-- begin --

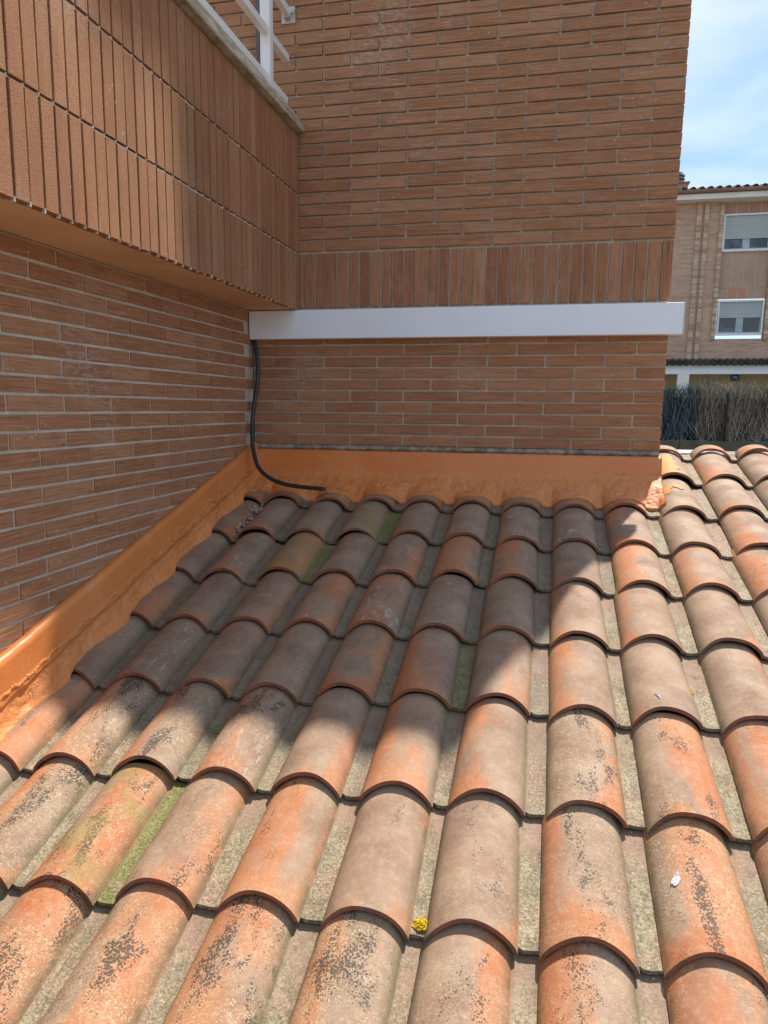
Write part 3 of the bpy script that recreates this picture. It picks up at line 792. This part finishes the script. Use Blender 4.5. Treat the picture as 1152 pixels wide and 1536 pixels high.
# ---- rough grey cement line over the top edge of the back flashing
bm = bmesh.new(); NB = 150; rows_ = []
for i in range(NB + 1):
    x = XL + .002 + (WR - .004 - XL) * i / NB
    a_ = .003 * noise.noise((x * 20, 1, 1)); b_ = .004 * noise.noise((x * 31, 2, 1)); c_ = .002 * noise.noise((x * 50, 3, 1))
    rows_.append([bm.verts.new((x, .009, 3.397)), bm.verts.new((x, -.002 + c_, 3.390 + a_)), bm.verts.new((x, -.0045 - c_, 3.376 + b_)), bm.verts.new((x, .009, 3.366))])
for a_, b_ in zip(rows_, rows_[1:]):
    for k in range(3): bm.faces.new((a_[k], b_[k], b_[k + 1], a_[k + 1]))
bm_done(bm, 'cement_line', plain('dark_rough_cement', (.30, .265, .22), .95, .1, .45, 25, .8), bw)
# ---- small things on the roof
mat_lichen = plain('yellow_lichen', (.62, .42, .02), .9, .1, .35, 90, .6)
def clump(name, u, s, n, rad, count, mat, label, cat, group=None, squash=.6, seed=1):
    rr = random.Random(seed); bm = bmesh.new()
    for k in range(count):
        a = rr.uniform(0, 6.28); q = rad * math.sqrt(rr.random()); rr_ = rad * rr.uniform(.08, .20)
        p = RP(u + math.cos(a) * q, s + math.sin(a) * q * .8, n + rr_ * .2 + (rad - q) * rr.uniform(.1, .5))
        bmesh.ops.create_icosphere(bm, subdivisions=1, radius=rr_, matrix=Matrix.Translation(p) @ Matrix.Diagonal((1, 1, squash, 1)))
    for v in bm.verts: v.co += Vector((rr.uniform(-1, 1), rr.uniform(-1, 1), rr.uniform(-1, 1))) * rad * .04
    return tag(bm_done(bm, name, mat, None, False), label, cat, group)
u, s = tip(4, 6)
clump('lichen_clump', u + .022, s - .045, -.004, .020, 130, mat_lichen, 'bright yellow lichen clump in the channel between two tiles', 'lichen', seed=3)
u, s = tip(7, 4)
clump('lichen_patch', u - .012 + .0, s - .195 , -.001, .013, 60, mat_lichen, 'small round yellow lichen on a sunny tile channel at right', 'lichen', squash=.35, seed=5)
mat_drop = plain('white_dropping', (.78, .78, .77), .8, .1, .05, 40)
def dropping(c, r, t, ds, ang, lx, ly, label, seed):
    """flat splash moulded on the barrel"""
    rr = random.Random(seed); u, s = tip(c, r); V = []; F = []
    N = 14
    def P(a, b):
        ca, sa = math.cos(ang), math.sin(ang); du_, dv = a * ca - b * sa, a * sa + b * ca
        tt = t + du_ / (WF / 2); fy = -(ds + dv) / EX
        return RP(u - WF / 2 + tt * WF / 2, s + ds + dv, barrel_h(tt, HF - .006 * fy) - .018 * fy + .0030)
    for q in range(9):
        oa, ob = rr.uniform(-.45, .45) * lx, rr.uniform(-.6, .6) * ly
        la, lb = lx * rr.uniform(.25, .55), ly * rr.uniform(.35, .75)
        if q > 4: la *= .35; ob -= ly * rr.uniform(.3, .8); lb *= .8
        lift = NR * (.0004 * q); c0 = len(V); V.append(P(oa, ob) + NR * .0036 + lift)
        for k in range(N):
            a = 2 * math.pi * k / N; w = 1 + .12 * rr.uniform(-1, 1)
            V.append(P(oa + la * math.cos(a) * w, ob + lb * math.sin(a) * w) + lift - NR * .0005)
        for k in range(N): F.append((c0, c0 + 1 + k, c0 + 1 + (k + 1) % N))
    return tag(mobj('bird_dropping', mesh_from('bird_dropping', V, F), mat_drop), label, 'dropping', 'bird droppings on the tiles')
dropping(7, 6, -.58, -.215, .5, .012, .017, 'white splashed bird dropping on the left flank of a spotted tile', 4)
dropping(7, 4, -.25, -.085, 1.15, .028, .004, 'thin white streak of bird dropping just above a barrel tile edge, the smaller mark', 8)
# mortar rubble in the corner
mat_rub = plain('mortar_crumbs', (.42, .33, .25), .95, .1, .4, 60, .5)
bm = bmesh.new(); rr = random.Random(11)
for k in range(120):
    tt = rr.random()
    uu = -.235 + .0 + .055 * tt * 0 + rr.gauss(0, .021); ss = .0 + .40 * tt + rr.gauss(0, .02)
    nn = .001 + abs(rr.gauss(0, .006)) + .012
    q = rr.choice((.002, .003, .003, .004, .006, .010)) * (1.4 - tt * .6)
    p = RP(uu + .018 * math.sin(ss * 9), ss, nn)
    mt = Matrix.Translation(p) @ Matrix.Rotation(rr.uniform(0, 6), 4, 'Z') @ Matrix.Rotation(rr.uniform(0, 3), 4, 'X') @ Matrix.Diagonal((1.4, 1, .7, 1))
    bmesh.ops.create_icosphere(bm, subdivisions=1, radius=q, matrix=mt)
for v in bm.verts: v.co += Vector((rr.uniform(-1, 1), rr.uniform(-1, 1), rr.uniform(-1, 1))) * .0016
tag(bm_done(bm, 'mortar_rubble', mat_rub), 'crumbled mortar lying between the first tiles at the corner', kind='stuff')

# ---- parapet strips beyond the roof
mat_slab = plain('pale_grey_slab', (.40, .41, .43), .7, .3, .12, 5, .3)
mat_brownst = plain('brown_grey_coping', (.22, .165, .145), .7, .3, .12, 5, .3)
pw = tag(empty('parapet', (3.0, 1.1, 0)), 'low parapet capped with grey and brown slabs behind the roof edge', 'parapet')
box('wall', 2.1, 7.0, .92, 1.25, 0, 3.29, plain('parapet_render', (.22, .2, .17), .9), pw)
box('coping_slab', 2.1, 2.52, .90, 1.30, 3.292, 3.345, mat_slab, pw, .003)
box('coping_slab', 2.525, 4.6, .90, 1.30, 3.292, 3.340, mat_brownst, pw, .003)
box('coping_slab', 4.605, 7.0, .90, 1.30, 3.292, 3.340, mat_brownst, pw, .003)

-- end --

Copy every line above word for word and exclude the pictures.

--- ANSWER TO THIS TASK ---
Write part 3 of the bpy script that recreates this picture. It picks up at line 792. This part finishes the script. Use Blender 4.5. Treat the picture as 1152 pixels wide and 1536 pixels high.
# ---- rough grey cement line over the top edge of the back flashing
bm = bmesh.new(); NB = 150; rows_ = []
for i in range(NB + 1):
    x = XL + .002 + (WR - .004 - XL) * i / NB
    a_ = .003 * noise.noise((x * 20, 1, 1)); b_ = .004 * noise.noise((x * 31, 2, 1)); c_ = .002 * noise.noise((x * 50, 3, 1))
    rows_.append([bm.verts.new((x, .009, 3.397)), bm.verts.new((x, -.002 + c_, 3.390 + a_)), bm.verts.new((x, -.0045 - c_, 3.376 + b_)), bm.verts.new((x, .009, 3.366))])
for a_, b_ in zip(rows_, rows_[1:]):
    for k in range(3): bm.faces.new((a_[k], b_[k], b_[k + 1], a_[k + 1]))
bm_done(bm, 'cement_line', plain('dark_rough_cement', (.30, .265, .22), .95, .1, .45, 25, .8), bw)
# ---- small things on the roof
mat_lichen = plain('yellow_lichen', (.62, .42, .02), .9, .1, .35, 90, .6)
def clump(name, u, s, n, rad, count, mat, label, cat, group=None, squash=.6, seed=1):
    rr = random.Random(seed); bm = bmesh.new()
    for k in range(count):
        a = rr.uniform(0, 6.28); q = rad * math.sqrt(rr.random()); rr_ = rad * rr.uniform(.08, .20)
        p = RP(u + math.cos(a) * q, s + math.sin(a) * q * .8, n + rr_ * .2 + (rad - q) * rr.uniform(.1, .5))
        bmesh.ops.create_icosphere(bm, subdivisions=1, radius=rr_, matrix=Matrix.Translation(p) @ Matrix.Diagonal((1, 1, squash, 1)))
    for v in bm.verts: v.co += Vector((rr.uniform(-1, 1), rr.uniform(-1, 1), rr.uniform(-1, 1))) * rad * .04
    return tag(bm_done(bm, name, mat, None, False), label, cat, group)
u, s = tip(4, 6)
clump('lichen_clump', u + .022, s - .045, -.004, .020, 130, mat_lichen, 'bright yellow lichen clump in the channel between two tiles', 'lichen', seed=3)
u, s = tip(7, 4)
clump('lichen_patch', u - .012 + .0, s - .195 , -.001, .013, 60, mat_lichen, 'small round yellow lichen on a sunny tile channel at right', 'lichen', squash=.35, seed=5)
mat_drop = plain('white_dropping', (.78, .78, .77), .8, .1, .05, 40)
def dropping(c, r, t, ds, ang, lx, ly, label, seed):
    """flat splash moulded on the barrel"""
    rr = random.Random(seed); u, s = tip(c, r); V = []; F = []
    N = 14
    def P(a, b):
        ca, sa = math.cos(ang), math.sin(ang); du_, dv = a * ca - b * sa, a * sa + b * ca
        tt = t + du_ / (WF / 2); fy = -(ds + dv) / EX
        return RP(u - WF / 2 + tt * WF / 2, s + ds + dv, barrel_h(tt, HF - .006 * fy) - .018 * fy + .0030)
    for q in range(9):
        oa, ob = rr.uniform(-.45, .45) * lx, rr.uniform(-.6, .6) * ly
        la, lb = lx * rr.uniform(.25, .55), ly * rr.uniform(.35, .75)
        if q > 4: la *= .35; ob -= ly * rr.uniform(.3, .8); lb *= .8
        lift = NR * (.0004 * q); c0 = len(V); V.append(P(oa, ob) + NR * .0036 + lift)
        for k in range(N):
            a = 2 * math.pi * k / N; w = 1 + .12 * rr.uniform(-1, 1)
            V.append(P(oa + la * math.cos(a) * w, ob + lb * math.sin(a) * w) + lift - NR * .0005)
        for k in range(N): F.append((c0, c0 + 1 + k, c0 + 1 + (k + 1) % N))
    return tag(mobj('bird_dropping', mesh_from('bird_dropping', V, F), mat_drop), label, 'dropping', 'bird droppings on the tiles')
dropping(7, 6, -.58, -.215, .5, .012, .017, 'white splashed bird dropping on the left flank of a spotted tile', 4)
dropping(7, 4, -.25, -.085, 1.15, .028, .004, 'thin white streak of bird dropping just above a barrel tile edge, the smaller mark', 8)
# mortar rubble in the corner
mat_rub = plain('mortar_crumbs', (.42, .33, .25), .95, .1, .4, 60, .5)
bm = bmesh.new(); rr = random.Random(11)
for k in range(120):
    tt = rr.random()
    uu = -.235 + .0 + .055 * tt * 0 + rr.gauss(0, .021); ss = .0 + .40 * tt + rr.gauss(0, .02)
    nn = .001 + abs(rr.gauss(0, .006)) + .012
    q = rr.choice((.002, .003, .003, .004, .006, .010)) * (1.4 - tt * .6)
    p = RP(uu + .018 * math.sin(ss * 9), ss, nn)
    mt = Matrix.Translation(p) @ Matrix.Rotation(rr.uniform(0, 6), 4, 'Z') @ Matrix.Rotation(rr.uniform(0, 3), 4, 'X') @ Matrix.Diagonal((1.4, 1, .7, 1))
    bmesh.ops.create_icosphere(bm, subdivisions=1, radius=q, matrix=mt)
for v in bm.verts: v.co += Vector((rr.uniform(-1, 1), rr.uniform(-1, 1), rr.uniform(-1, 1))) * .0016
tag(bm_done(bm, 'mortar_rubble', mat_rub), 'crumbled mortar lying between the first tiles at the corner', kind='stuff')

# ---- parapet strips beyond the roof
mat_slab = plain('pale_grey_slab', (.40, .41, .43), .7, .3, .12, 5, .3)
mat_brownst = plain('brown_grey_coping', (.22, .165, .145), .7, .3, .12, 5, .3)
pw = tag(empty('parapet', (3.0, 1.1, 0)), 'low parapet capped with grey and brown slabs behind the roof edge', 'parapet')
box('wall', 2.1, 7.0, .92, 1.25, 0, 3.29, plain('parapet_render', (.22, .2, .17), .9), pw)
box('coping_slab', 2.1, 2.52, .90, 1.30, 3.292, 3.345, mat_slab, pw, .003)
box('coping_slab', 2.525, 4.6, .90, 1.30, 3.292, 3.340, mat_brownst, pw, .003)
box('coping_slab', 4.605, 7.0, .90, 1.30, 3.292, 3.340, mat_brownst, pw, .003)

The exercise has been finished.